--- Exercise requirements ---
Extract only the first line of the listing and every line after it up to and including the one with "return tuple((c/12.92 if". Omit the pictures.

***** Source records *****

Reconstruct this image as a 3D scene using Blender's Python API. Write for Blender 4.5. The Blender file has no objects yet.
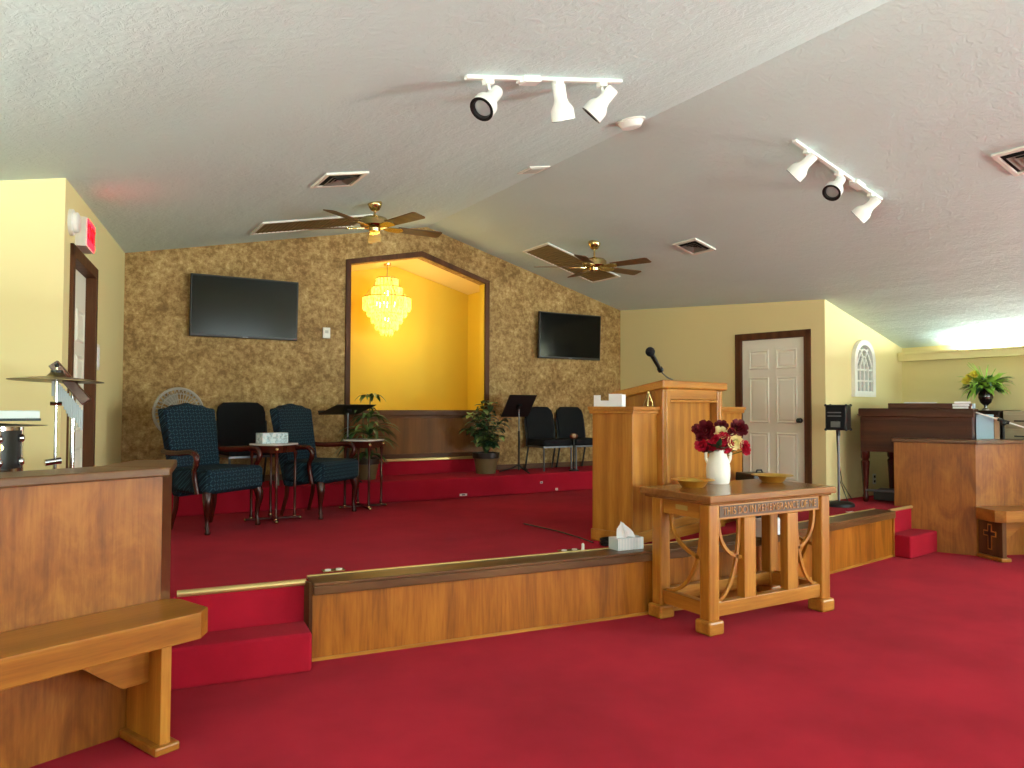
import bpy, bmesh, math, random
from math import sin, cos, pi, radians as R, atan2, hypot
from mathutils import Vector, Matrix
random.seed(7)
SC = bpy.context.scene
COL = SC.collection

# ---------------------------------------------------------------- materials
def srgb(h):
    if isinstance(h, str):
        h = [int(h[i:i+2], 16)/255 for i in (0, 2, 4)]
    return tuple((c/12.92 if c <= .04045 else ((c+.055)/1.055)**2.4) for c in h) + (1,)

def base(name, rough=.5, metal=0., spec=.5):
    m = bpy.data.materials.new(name); m.use_nodes = True
    nt = m.node_tree; b = nt.nodes['Principled BSDF']
    b.inputs['Roughness'].default_value = rough; b.inputs['Metallic'].default_value = metal
    b.inputs['Specular IOR Level'].default_value = spec
    return m, nt, b

def coords(nt, scale=(1, 1, 1), kind='Object'):
    tc = nt.nodes.new('ShaderNodeTexCoord'); mp = nt.nodes.new('ShaderNodeMapping')
    mp.inputs['Scale'].default_value = scale
    nt.links.new(tc.outputs[kind], mp.inputs['Vector']); return mp.outputs['Vector']

def noise(nt, vec, scale, detail=3, rough=.55, dist=0.):
    n = nt.nodes.new('ShaderNodeTexNoise'); n.inputs['Scale'].default_value = scale
    n.inputs['Detail'].default_value = detail; n.inputs['Roughness'].default_value = rough
    n.inputs['Distortion'].default_value = dist
    nt.links.new(vec, n.inputs['Vector']); return n.outputs['Fac']

def ramp(nt, fac, stops):
    r = nt.nodes.new('ShaderNodeValToRGB'); e = r.color_ramp.elements
    while len(e) < len(stops): e.new(.5)
    for el, (p, c) in zip(e, stops): el.position = p; el.color = srgb(c)
    nt.links.new(fac, r.inputs['Fac']); return r.outputs['Color']

def bump(nt, b, fac, strength, dist=.01):
    n = nt.nodes.new('ShaderNodeBump'); n.inputs['Strength'].default_value = strength
    n.inputs['Distance'].default_value = dist
    nt.links.new(fac, n.inputs['Height']); nt.links.new(n.outputs['Normal'], b.inputs['Normal'])

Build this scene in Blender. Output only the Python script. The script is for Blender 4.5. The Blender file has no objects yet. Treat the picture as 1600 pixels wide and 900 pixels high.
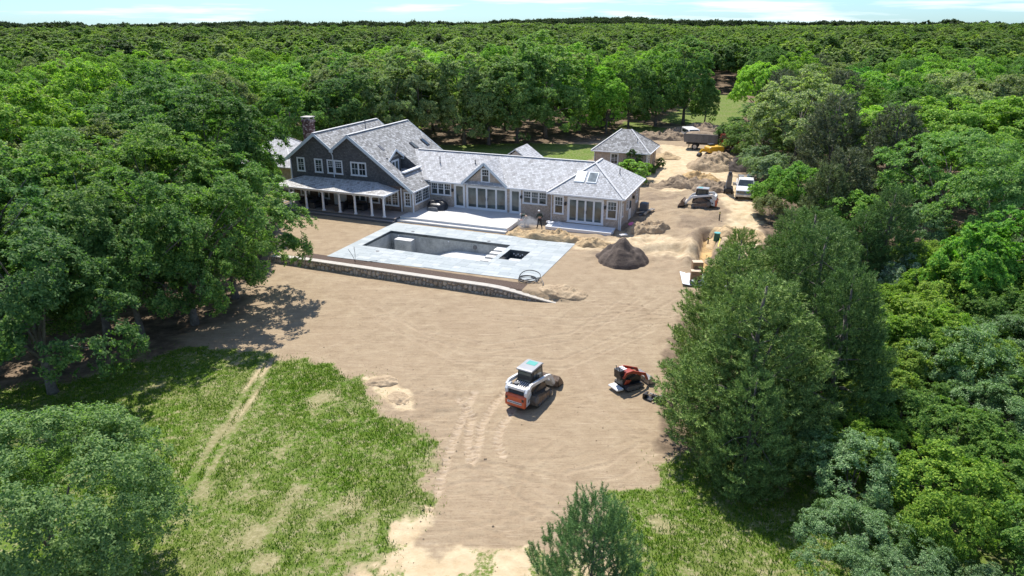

*****

--- Solution to this task ---
Reconstruct this image as a 3D scene using Blender's Python API. Write for Blender 4.5. The Blender file has no objects yet.
import bpy, bmesh, math, random
from math import sin, cos, pi, radians as R, atan2, hypot
from mathutils import Vector, Matrix
random.seed(7)
SC = bpy.context.scene
COL = SC.collection

# ---------------------------------------------------------------- materials
def srgb(h):
    if isinstance(h, str):
        h = [int(h[i:i+2], 16)/255 for i in (0, 2, 4)]
    return tuple((c/12.92 if c <= .04045 else ((c+.055)/1.055)**2.4) for c in h) + (1,)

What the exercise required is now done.